La cruauté des concepteurs de votre jambon sous poly-quelque chose leur a fait apposer sur icelui une mention d’apparence enthousiasmante (ah, que ne fait-on pas de nos jours, se dit-on, naïf !) : 
ouverture facile !
Alors là, à froid, je me gausse, voire ricane ; au moment de l’acte crucial qui consiste à extirper la chose de son plastoc, c’est une autre affaire.
Prévenu, à force, du drame qui va se jouer immanquablement, je mets en place, in-petto, un véritable plan, allant même jusqu’à psalmodier : « mon Dieu, je ne crois pas en vous, mais faites que l’ouverture soit d’une simplicité biblique, que je soulève à peine l’onglet rouge, là, en bas à droite, et que la fine pellicule se détache, oh oui, merci d’avance pour le miracle Allah, Jéhovah, Vishnou, Schubert, truc ! »
Eh bien, en vérité je vous le dis, nada, rien, waloo (prononcer oualou) : à tous les coups, pas une fois sur deux, hein, ça veut pas !
L’expérience de la vie aidant, on a longuement examiné le produit, parfaitement au courant que, dans certains cas, pas forcément spécifiés d’ailleurs, mais ces salauds n’ont pas que ça à faire, le paquet a été pourvu d’une languette qu’il faut casser pour saisir la membrane fatale.
Quand la languette est absente, on identifie le coin à soulever à un petit poinçon en relief qui nous dit « c’est là, vas-y, soulève si t’es un homme ! »
C’est à cet instant, et nous vous prions d’éloigner les jeunes spectateurs du petit écran, que le drame se joue : rien, le film reste soudé à son support comme une arapède* à son rocher antibois !
L’optimisme naturel qui nous meut d’ordinaire fond comme Magnum ® au soleil, on s’acharne, on sue, on s’échine du gras du pouce.
En vain.
Dans le salon, les invités, inconscients de la tragédie, se sont servis leur quatrième pastis et on n’a même pas eu un seul Prinegeulsse : la vie est dégueulasse, et merde !
Vaincu, fébrile, on saisit un couteau, jamais le bon, ou des ciseaux, ou une machette et l’on attaque cette saloperie, se blessant bien sûr dans l’urgence de la situation.
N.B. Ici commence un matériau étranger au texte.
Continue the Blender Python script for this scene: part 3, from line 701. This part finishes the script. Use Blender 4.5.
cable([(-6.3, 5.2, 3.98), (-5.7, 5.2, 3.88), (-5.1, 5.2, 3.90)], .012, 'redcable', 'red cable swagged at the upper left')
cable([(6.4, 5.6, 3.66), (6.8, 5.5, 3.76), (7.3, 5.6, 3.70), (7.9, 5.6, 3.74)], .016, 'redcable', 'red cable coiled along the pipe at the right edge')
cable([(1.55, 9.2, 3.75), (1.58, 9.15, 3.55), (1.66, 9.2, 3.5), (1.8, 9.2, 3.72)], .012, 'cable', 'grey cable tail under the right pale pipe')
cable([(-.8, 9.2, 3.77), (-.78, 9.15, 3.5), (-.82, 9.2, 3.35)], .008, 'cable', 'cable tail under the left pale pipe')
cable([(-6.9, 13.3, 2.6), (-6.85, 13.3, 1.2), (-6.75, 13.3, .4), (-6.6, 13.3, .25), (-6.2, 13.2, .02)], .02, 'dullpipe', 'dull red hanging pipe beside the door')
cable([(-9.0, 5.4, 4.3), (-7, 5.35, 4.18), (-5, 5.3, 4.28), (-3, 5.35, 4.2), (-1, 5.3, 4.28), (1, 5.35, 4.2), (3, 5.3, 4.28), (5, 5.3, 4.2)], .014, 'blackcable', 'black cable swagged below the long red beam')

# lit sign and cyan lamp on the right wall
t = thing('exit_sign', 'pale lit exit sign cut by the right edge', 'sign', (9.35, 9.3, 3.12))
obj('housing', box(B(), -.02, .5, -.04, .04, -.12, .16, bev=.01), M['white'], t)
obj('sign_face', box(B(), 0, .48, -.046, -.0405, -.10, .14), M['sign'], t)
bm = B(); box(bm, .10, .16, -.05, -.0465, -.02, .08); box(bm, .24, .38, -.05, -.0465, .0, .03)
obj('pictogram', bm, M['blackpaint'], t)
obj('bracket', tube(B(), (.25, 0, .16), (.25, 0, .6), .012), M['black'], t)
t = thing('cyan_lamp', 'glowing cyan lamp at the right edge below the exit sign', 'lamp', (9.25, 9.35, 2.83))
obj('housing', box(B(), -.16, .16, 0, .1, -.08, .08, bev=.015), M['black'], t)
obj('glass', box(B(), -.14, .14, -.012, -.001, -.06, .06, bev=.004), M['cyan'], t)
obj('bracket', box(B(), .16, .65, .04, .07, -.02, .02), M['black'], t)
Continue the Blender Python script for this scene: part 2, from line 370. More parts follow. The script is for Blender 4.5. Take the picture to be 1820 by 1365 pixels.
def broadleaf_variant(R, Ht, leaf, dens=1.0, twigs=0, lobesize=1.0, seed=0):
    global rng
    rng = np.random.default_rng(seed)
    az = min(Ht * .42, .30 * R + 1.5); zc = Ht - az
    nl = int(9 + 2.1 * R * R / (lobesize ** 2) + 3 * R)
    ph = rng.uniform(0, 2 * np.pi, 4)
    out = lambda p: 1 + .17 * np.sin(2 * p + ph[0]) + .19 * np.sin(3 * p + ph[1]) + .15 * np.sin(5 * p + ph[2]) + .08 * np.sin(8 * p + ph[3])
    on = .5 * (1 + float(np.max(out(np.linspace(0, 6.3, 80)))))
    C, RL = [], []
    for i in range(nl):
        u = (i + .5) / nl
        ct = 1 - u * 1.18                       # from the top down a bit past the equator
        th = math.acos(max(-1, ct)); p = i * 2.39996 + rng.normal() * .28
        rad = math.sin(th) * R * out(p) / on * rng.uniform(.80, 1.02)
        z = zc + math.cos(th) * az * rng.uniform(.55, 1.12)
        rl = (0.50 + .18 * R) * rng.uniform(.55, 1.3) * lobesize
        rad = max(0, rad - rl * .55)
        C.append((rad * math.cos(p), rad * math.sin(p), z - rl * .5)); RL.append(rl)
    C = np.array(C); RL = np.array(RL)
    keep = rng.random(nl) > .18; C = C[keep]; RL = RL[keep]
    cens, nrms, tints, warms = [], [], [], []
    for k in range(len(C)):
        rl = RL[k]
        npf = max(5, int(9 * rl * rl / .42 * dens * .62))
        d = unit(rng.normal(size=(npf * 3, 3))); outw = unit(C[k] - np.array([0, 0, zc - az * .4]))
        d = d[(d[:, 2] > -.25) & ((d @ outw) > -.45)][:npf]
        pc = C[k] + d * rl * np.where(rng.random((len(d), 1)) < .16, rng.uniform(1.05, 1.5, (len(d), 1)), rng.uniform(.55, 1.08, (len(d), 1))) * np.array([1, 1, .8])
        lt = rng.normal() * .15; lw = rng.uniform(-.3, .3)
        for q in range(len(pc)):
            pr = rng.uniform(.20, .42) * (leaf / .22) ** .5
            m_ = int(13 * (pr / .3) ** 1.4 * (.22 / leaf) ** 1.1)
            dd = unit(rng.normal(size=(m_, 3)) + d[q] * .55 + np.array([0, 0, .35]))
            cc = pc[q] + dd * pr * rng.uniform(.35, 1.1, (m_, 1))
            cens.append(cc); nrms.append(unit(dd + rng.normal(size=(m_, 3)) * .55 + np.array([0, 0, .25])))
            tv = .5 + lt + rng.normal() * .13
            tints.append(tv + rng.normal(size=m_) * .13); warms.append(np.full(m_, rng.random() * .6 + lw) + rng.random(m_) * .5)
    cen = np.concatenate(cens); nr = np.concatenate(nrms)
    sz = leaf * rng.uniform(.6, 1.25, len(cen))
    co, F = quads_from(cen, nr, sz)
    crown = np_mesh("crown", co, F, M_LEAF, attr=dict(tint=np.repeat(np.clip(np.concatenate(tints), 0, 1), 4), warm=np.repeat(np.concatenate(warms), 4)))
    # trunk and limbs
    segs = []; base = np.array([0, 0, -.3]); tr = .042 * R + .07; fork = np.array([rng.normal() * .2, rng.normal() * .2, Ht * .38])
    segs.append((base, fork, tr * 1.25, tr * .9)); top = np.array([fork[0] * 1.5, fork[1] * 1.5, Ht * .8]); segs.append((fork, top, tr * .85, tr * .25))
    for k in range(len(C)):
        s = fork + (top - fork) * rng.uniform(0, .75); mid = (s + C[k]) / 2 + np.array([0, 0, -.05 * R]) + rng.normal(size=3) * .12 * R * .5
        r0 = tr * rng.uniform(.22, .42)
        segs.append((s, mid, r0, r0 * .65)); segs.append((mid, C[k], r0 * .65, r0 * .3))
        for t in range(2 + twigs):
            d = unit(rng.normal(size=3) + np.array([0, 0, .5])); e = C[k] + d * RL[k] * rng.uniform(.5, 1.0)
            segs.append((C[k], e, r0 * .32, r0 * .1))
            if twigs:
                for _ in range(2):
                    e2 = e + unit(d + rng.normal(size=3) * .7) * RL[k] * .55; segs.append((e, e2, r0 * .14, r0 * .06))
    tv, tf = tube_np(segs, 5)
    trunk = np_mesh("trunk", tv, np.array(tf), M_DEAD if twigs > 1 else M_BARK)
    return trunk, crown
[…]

A la jointure du pouce et de l’index le sang coule abondamment, inondant du même coup le jambon enfin dévoilé dans sa totale nudité, on essuie, discrètement croit-on, au moment que ce con de X choisit pour entrer dans la cuisine : « tu peux me passer des glaçons, s’te plaît ? Oh, putain, qu’est-ce-que tu t’es fait ? »
On sourit des « mais non, c’est rien du tout » en contenant sa rage et sa douleur sous le jet d’eau froide, achevé par les « j’ai une de ces dalles » qui proviennent de l’autre bout du couloir.
Pendant ce temps, les quenelles de brochet sauce Nantua ont eu le temps de se calciner dans le four et les pâtes de se transformer en amas visqueux impropre à la consommation, sauf, peut-être pour un "jeune" qui les noiera de ketchup et les accompagnera de boisson gazeuse sans gaz, car voyez-vous, les bouteilles en plastique…
Mais ça, c'est une autre histoire.

* Arapède : coquillage fermement arrimé à son support.
Par extension, se dit d'une personne "collante".


Pensez à revêtir la tenue appropriée.